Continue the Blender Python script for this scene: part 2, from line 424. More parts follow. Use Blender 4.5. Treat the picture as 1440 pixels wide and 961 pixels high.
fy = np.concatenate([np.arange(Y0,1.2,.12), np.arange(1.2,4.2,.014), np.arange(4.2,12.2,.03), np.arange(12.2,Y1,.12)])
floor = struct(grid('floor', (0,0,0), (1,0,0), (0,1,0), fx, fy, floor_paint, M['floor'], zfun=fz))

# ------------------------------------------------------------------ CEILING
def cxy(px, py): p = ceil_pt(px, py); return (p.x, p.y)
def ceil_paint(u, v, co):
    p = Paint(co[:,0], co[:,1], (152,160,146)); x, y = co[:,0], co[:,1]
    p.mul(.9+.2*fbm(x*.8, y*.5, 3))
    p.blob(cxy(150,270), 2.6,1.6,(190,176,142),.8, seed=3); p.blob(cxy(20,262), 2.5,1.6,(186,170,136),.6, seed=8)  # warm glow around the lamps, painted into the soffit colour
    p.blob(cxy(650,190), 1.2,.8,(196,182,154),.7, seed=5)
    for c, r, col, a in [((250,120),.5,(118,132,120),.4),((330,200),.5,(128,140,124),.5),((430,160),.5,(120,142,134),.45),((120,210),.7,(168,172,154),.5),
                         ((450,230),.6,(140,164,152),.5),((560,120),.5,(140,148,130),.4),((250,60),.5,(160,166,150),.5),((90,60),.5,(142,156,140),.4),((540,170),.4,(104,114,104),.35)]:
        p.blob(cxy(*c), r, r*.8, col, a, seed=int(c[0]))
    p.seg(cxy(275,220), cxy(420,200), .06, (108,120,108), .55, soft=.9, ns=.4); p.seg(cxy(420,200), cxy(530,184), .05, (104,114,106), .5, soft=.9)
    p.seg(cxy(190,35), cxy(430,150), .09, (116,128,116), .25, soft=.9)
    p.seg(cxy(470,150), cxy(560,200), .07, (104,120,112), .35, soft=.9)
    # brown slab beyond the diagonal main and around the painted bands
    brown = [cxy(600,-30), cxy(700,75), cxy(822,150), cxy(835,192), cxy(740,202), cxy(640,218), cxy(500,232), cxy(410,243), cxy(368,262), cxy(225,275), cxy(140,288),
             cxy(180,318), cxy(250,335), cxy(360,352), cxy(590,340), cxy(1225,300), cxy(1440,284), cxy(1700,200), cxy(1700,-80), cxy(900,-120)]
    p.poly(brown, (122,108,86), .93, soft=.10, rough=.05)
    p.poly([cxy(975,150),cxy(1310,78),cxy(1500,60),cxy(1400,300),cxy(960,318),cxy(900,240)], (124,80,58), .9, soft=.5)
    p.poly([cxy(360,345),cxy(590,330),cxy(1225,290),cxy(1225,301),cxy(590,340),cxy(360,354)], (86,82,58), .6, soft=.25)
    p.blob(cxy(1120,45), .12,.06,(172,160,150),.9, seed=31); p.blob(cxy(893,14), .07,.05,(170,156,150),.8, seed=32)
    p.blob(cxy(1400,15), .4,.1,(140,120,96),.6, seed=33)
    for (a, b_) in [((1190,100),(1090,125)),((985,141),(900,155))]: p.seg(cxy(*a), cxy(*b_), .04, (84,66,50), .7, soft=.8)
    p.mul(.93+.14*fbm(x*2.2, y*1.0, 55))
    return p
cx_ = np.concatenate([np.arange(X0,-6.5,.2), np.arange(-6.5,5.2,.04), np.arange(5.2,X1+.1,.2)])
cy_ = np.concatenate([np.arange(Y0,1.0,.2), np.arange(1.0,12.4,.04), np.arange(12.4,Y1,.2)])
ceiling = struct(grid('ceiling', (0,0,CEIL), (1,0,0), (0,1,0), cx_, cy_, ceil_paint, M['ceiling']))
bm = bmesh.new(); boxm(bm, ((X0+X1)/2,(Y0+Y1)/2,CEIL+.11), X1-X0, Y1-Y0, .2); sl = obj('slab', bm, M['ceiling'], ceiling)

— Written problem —
Return only the lines spanning from the first line of the material through the line with "floor_paint, M['floor'], zfun=fz))", copied exactly, both ends kept.

— Correct result —
Continue the Blender Python script for this scene: part 2, from line 424. More parts follow. Use Blender 4.5. Treat the picture as 1440 pixels wide and 961 pixels high.
fy = np.concatenate([np.arange(Y0,1.2,.12), np.arange(1.2,4.2,.014), np.arange(4.2,12.2,.03), np.arange(12.2,Y1,.12)])
floor = struct(grid('floor', (0,0,0), (1,0,0), (0,1,0), fx, fy, floor_paint, M['floor'], zfun=fz))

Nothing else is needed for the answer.